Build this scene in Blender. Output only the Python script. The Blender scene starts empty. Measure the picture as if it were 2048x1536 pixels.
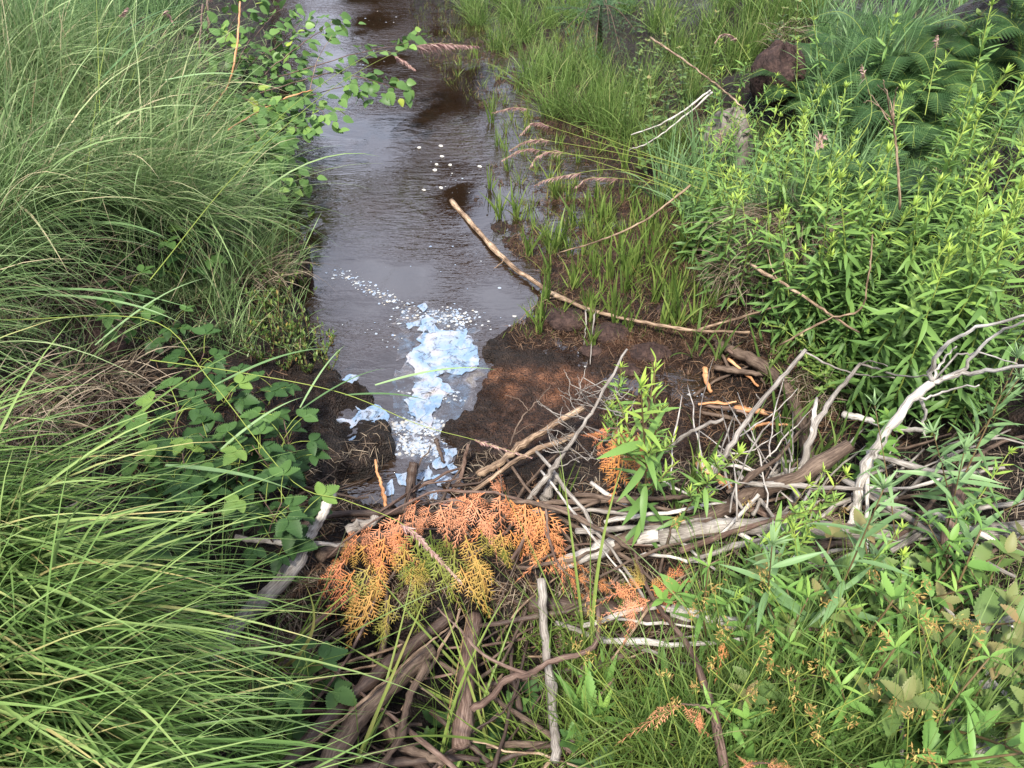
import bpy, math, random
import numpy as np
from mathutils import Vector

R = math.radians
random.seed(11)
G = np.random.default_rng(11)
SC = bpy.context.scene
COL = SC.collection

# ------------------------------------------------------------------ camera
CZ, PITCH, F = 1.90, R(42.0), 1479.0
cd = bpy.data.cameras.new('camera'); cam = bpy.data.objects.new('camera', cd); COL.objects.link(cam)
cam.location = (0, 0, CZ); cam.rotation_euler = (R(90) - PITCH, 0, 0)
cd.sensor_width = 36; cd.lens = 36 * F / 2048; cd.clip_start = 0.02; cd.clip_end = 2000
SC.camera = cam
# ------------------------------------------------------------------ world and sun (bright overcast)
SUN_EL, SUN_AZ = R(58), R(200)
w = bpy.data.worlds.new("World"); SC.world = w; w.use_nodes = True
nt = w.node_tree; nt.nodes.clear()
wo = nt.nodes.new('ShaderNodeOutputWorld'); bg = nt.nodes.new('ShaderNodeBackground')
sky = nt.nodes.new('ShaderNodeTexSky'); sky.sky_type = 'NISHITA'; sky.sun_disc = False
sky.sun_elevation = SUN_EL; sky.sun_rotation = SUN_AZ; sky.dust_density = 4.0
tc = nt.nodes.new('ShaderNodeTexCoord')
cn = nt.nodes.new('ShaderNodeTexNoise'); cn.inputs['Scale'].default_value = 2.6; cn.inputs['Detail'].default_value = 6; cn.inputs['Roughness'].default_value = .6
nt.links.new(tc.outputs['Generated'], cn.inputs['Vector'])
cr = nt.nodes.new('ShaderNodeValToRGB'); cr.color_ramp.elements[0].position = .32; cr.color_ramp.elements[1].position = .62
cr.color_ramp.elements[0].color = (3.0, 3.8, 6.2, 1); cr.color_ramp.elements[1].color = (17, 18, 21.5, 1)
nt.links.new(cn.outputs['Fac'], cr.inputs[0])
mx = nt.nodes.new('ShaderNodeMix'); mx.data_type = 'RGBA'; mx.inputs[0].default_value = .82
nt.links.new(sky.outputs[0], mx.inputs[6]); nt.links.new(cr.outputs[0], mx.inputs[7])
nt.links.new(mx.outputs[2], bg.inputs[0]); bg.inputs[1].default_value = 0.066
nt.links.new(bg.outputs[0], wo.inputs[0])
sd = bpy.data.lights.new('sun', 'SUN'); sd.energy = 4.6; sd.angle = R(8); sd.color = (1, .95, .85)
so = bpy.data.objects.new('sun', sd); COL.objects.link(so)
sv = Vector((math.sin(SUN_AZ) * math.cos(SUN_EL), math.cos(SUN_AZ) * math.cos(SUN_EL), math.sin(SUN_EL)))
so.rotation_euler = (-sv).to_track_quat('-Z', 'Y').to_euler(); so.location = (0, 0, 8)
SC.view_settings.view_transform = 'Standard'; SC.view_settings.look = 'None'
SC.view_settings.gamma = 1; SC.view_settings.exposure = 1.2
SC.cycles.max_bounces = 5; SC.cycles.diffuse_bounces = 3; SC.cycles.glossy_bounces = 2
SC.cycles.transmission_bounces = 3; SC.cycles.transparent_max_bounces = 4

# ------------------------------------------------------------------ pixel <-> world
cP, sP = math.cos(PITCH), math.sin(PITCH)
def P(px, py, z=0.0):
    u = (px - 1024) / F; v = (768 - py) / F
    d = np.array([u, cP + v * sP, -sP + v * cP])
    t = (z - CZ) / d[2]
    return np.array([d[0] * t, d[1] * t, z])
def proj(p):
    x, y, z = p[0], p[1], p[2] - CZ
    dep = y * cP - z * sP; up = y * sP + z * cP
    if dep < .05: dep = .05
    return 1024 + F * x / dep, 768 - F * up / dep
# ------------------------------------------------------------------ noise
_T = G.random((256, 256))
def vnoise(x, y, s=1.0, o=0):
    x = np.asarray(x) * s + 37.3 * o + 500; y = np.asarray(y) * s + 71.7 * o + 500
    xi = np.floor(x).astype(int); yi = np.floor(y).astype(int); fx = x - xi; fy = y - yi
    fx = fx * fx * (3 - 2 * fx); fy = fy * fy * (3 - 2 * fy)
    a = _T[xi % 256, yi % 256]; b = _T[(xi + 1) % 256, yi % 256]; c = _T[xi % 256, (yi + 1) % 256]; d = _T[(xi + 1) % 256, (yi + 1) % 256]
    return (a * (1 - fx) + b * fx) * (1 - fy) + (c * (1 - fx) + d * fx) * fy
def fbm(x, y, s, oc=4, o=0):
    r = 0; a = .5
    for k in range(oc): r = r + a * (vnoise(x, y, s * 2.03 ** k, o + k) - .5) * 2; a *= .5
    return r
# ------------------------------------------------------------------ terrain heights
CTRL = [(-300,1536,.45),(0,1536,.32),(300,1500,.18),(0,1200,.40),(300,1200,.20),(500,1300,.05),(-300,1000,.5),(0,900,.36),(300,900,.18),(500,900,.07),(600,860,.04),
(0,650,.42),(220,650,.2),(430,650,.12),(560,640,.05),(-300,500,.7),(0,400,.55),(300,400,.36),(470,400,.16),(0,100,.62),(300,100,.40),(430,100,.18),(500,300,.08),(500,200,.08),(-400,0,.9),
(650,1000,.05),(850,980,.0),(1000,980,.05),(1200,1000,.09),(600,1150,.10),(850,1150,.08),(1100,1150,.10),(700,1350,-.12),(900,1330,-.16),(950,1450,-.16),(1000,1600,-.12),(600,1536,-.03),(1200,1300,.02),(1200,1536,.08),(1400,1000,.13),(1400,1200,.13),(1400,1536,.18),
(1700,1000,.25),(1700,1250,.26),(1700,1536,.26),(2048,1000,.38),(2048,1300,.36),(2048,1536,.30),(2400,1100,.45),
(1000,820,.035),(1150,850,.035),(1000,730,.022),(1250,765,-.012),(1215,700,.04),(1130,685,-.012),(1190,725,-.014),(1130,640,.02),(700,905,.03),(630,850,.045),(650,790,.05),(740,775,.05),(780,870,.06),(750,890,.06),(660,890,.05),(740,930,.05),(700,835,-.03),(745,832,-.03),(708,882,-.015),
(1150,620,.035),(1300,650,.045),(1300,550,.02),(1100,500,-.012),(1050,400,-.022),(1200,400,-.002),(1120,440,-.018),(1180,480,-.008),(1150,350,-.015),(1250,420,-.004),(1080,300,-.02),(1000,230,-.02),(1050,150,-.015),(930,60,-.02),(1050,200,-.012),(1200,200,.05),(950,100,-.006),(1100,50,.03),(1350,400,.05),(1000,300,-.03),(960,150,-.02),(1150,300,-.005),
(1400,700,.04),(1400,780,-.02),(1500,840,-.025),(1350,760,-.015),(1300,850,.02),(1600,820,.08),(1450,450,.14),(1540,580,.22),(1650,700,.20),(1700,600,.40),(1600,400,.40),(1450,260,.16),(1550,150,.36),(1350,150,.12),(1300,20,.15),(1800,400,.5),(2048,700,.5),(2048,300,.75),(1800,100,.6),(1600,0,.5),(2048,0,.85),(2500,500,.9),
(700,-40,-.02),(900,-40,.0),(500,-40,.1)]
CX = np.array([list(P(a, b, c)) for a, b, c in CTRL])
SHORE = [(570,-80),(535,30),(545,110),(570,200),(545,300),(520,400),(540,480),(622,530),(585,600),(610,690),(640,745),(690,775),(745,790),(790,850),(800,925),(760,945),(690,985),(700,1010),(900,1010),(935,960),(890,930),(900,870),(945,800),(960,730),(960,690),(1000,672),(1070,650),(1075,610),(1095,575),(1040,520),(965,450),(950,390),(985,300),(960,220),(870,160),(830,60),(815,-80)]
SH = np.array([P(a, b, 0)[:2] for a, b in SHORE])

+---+

## Your goal
Return the material word for word. Pictures are not part of the copy.

## Reply to the exercise
Build this scene in Blender. Output only the Python script. The Blender scene starts empty. Measure the picture as if it were 2048x1536 pixels.
import bpy, math, random
import numpy as np
from mathutils import Vector

R = math.radians
random.seed(11)
G = np.random.default_rng(11)
SC = bpy.context.scene
COL = SC.collection

# ------------------------------------------------------------------ camera
CZ, PITCH, F = 1.90, R(42.0), 1479.0
cd = bpy.data.cameras.new('camera'); cam = bpy.data.objects.new('camera', cd); COL.objects.link(cam)
cam.location = (0, 0, CZ); cam.rotation_euler = (R(90) - PITCH, 0, 0)
cd.sensor_width = 36; cd.lens = 36 * F / 2048; cd.clip_start = 0.02; cd.clip_end = 2000
SC.camera = cam
# ------------------------------------------------------------------ world and sun (bright overcast)
SUN_EL, SUN_AZ = R(58), R(200)
w = bpy.data.worlds.new("World"); SC.world = w; w.use_nodes = True
nt = w.node_tree; nt.nodes.clear()
wo = nt.nodes.new('ShaderNodeOutputWorld'); bg = nt.nodes.new('ShaderNodeBackground')
sky = nt.nodes.new('ShaderNodeTexSky'); sky.sky_type = 'NISHITA'; sky.sun_disc = False
sky.sun_elevation = SUN_EL; sky.sun_rotation = SUN_AZ; sky.dust_density = 4.0
tc = nt.nodes.new('ShaderNodeTexCoord')
cn = nt.nodes.new('ShaderNodeTexNoise'); cn.inputs['Scale'].default_value = 2.6; cn.inputs['Detail'].default_value = 6; cn.inputs['Roughness'].default_value = .6
nt.links.new(tc.outputs['Generated'], cn.inputs['Vector'])
cr = nt.nodes.new('ShaderNodeValToRGB'); cr.color_ramp.elements[0].position = .32; cr.color_ramp.elements[1].position = .62
cr.color_ramp.elements[0].color = (3.0, 3.8, 6.2, 1); cr.color_ramp.elements[1].color = (17, 18, 21.5, 1)
nt.links.new(cn.outputs['Fac'], cr.inputs[0])
mx = nt.nodes.new('ShaderNodeMix'); mx.data_type = 'RGBA'; mx.inputs[0].default_value = .82
nt.links.new(sky.outputs[0], mx.inputs[6]); nt.links.new(cr.outputs[0], mx.inputs[7])
nt.links.new(mx.outputs[2], bg.inputs[0]); bg.inputs[1].default_value = 0.066
nt.links.new(bg.outputs[0], wo.inputs[0])
sd = bpy.data.lights.new('sun', 'SUN'); sd.energy = 4.6; sd.angle = R(8); sd.color = (1, .95, .85)
so = bpy.data.objects.new('sun', sd); COL.objects.link(so)
sv = Vector((math.sin(SUN_AZ) * math.cos(SUN_EL), math.cos(SUN_AZ) * math.cos(SUN_EL), math.sin(SUN_EL)))
so.rotation_euler = (-sv).to_track_quat('-Z', 'Y').to_euler(); so.location = (0, 0, 8)
SC.view_settings.view_transform = 'Standard'; SC.view_settings.look = 'None'
SC.view_settings.gamma = 1; SC.view_settings.exposure = 1.2
SC.cycles.max_bounces = 5; SC.cycles.diffuse_bounces = 3; SC.cycles.glossy_bounces = 2
SC.cycles.transmission_bounces = 3; SC.cycles.transparent_max_bounces = 4

# ------------------------------------------------------------------ pixel <-> world
cP, sP = math.cos(PITCH), math.sin(PITCH)
def P(px, py, z=0.0):
    u = (px - 1024) / F; v = (768 - py) / F
    d = np.array([u, cP + v * sP, -sP + v * cP])
    t = (z - CZ) / d[2]
    return np.array([d[0] * t, d[1] * t, z])
def proj(p):
    x, y, z = p[0], p[1], p[2] - CZ
    dep = y * cP - z * sP; up = y * sP + z * cP
    if dep < .05: dep = .05
    return 1024 + F * x / dep, 768 - F * up / dep
# ------------------------------------------------------------------ noise
_T = G.random((256, 256))
def vnoise(x, y, s=1.0, o=0):
    x = np.asarray(x) * s + 37.3 * o + 500; y = np.asarray(y) * s + 71.7 * o + 500
    xi = np.floor(x).astype(int); yi = np.floor(y).astype(int); fx = x - xi; fy = y - yi
    fx = fx * fx * (3 - 2 * fx); fy = fy * fy * (3 - 2 * fy)
    a = _T[xi % 256, yi % 256]; b = _T[(xi + 1) % 256, yi % 256]; c = _T[xi % 256, (yi + 1) % 256]; d = _T[(xi + 1) % 256, (yi + 1) % 256]
    return (a * (1 - fx) + b * fx) * (1 - fy) + (c * (1 - fx) + d * fx) * fy
def fbm(x, y, s, oc=4, o=0):
    r = 0; a = .5
    for k in range(oc): r = r + a * (vnoise(x, y, s * 2.03 ** k, o + k) - .5) * 2; a *= .5
    return r
# ------------------------------------------------------------------ terrain heights
CTRL = [(-300,1536,.45),(0,1536,.32),(300,1500,.18),(0,1200,.40),(300,1200,.20),(500,1300,.05),(-300,1000,.5),(0,900,.36),(300,900,.18),(500,900,.07),(600,860,.04),
(0,650,.42),(220,650,.2),(430,650,.12),(560,640,.05),(-300,500,.7),(0,400,.55),(300,400,.36),(470,400,.16),(0,100,.62),(300,100,.40),(430,100,.18),(500,300,.08),(500,200,.08),(-400,0,.9),
(650,1000,.05),(850,980,.0),(1000,980,.05),(1200,1000,.09),(600,1150,.10),(850,1150,.08),(1100,1150,.10),(700,1350,-.12),(900,1330,-.16),(950,1450,-.16),(1000,1600,-.12),(600,1536,-.03),(1200,1300,.02),(1200,1536,.08),(1400,1000,.13),(1400,1200,.13),(1400,1536,.18),
(1700,1000,.25),(1700,1250,.26),(1700,1536,.26),(2048,1000,.38),(2048,1300,.36),(2048,1536,.30),(2400,1100,.45),
(1000,820,.035),(1150,850,.035),(1000,730,.022),(1250,765,-.012),(1215,700,.04),(1130,685,-.012),(1190,725,-.014),(1130,640,.02),(700,905,.03),(630,850,.045),(650,790,.05),(740,775,.05),(780,870,.06),(750,890,.06),(660,890,.05),(740,930,.05),(700,835,-.03),(745,832,-.03),(708,882,-.015),
(1150,620,.035),(1300,650,.045),(1300,550,.02),(1100,500,-.012),(1050,400,-.022),(1200,400,-.002),(1120,440,-.018),(1180,480,-.008),(1150,350,-.015),(1250,420,-.004),(1080,300,-.02),(1000,230,-.02),(1050,150,-.015),(930,60,-.02),(1050,200,-.012),(1200,200,.05),(950,100,-.006),(1100,50,.03),(1350,400,.05),(1000,300,-.03),(960,150,-.02),(1150,300,-.005),
(1400,700,.04),(1400,780,-.02),(1500,840,-.025),(1350,760,-.015),(1300,850,.02),(1600,820,.08),(1450,450,.14),(1540,580,.22),(1650,700,.20),(1700,600,.40),(1600,400,.40),(1450,260,.16),(1550,150,.36),(1350,150,.12),(1300,20,.15),(1800,400,.5),(2048,700,.5),(2048,300,.75),(1800,100,.6),(1600,0,.5),(2048,0,.85),(2500,500,.9),
(700,-40,-.02),(900,-40,.0),(500,-40,.1)]
CX = np.array([list(P(a, b, c)) for a, b, c in CTRL])
SHORE = [(570,-80),(535,30),(545,110),(570,200),(545,300),(520,400),(540,480),(622,530),(585,600),(610,690),(640,745),(690,775),(745,790),(790,850),(800,925),(760,945),(690,985),(700,1010),(900,1010),(935,960),(890,930),(900,870),(945,800),(960,730),(960,690),(1000,672),(1070,650),(1075,610),(1095,575),(1040,520),(965,450),(950,390),(985,300),(960,220),(870,160),(830,60),(815,-80)]
SH = np.array([P(a, b, 0)[:2] for a, b in SHORE])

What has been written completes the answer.